← Back to context

Comment by nesarkvechnep

5 days ago

I'm trying to find a reason not to use ZFS at home.

Requirement for enterprise quality disks, huge RAM (1 gig per TB), ECC, at least x5 disks of redundancy. None of these are things, but people will try to educate you anyway. So use it but keep it to yourself. :)

  • No need to keep it to yourself. As you've mentioned, all of these requirements are misinformation so you can ignore people who repeat them (or even better, tell them to stop spreading misinformation).

    For those not in the know:

    You don't need to use enterprise quality disks. There is nothing in the ZFS design that requires enterprise quality disks any more than any other file system. In fact, ZFS has saved my data through multiple consumer-grade HDD failures over the years thanks to raidz.

    The 1 gig per TB figure is ONLY for when using the ZFS dedup feature, which the ZFS dedup feature is widely regarded as a bad idea except in VERY specific use cases. 99.9% of ZFS users should not and will not use dedup and therefore they do not need ridiculous piles of ram.

    There is nothing in the design of ZFS any more dangerous to run without ECC than any other filesystem. ECC is a good idea regardless of filesystem but its certainly not a requirement.

    And you don't need x5 disks of redundancy. It runs great and has benefits even on single-disk systems like laptops. Naturally, having parity drives is better in case a drive fails but on single disk systems you still benefit from the checksumming, snapshotting, boot environments, transparent compression, incremental zfs send/recv, and cross-platform native encryption.

    • One reason why it might be a good idea to use higher quality drives when using ZFS is because it seems like in some scenarios ZFS can result in more writes being done to the drive than when other file systems are used.
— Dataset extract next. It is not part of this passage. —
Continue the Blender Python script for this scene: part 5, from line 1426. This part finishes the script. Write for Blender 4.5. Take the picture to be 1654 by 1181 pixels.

This can be a problem for some QLC and TLC drives that have low endurance.

      I'm in the process of setting up a server at home and was testing a few different file systems. I was doing a test where I had a program continuously synchronously writing just a single byte every second (like might happen for some programs that are writing logs fairly continuously). For most of my tests I was just using the default settings for each file system. When using ext4 this resulted in 28 KB/s of actual writes being done to the drive which seems reasonable due to 4 KB blocks needing to be written, journaling, writing metadata, etc... BTRFS generated 68 KB/s of actual writes which still isn't too bad. When using ZFS about the best I could get it to do after trying various settings for volblocksize, ashift, logbias, atime, and compression settings still resulted in 312 KB/s of actual writes being done to the drive which I was not pleased with. At the rate ZFS was writing data, over a 10 year span that same program running continuously would result in about 100 TB of writes being done to the drive which is about a quarter of what my SSD is rated for.

      4 replies →

    • > The 1 gig per TB figure is ONLY for when using the ZFS dedup feature, which the ZFS dedup feature is widely regarded as a bad idea except in VERY specific use cases. 99.9% of ZFS users should not and will not use dedup and therefore they do not need ridiculous piles of ram.

      You also really don't need a 1GB for RAM unless you have a very high write volume. YMMV but my experience is that its closer to 1GB for 10TB.

  • The interesting part about the enterprise quality disk misinformation is how so wrong it is. The core idea of ZFS was to detect issues when those drives or their drivers are faulty. And this was more happening with cheap non-enterprise disks at that time.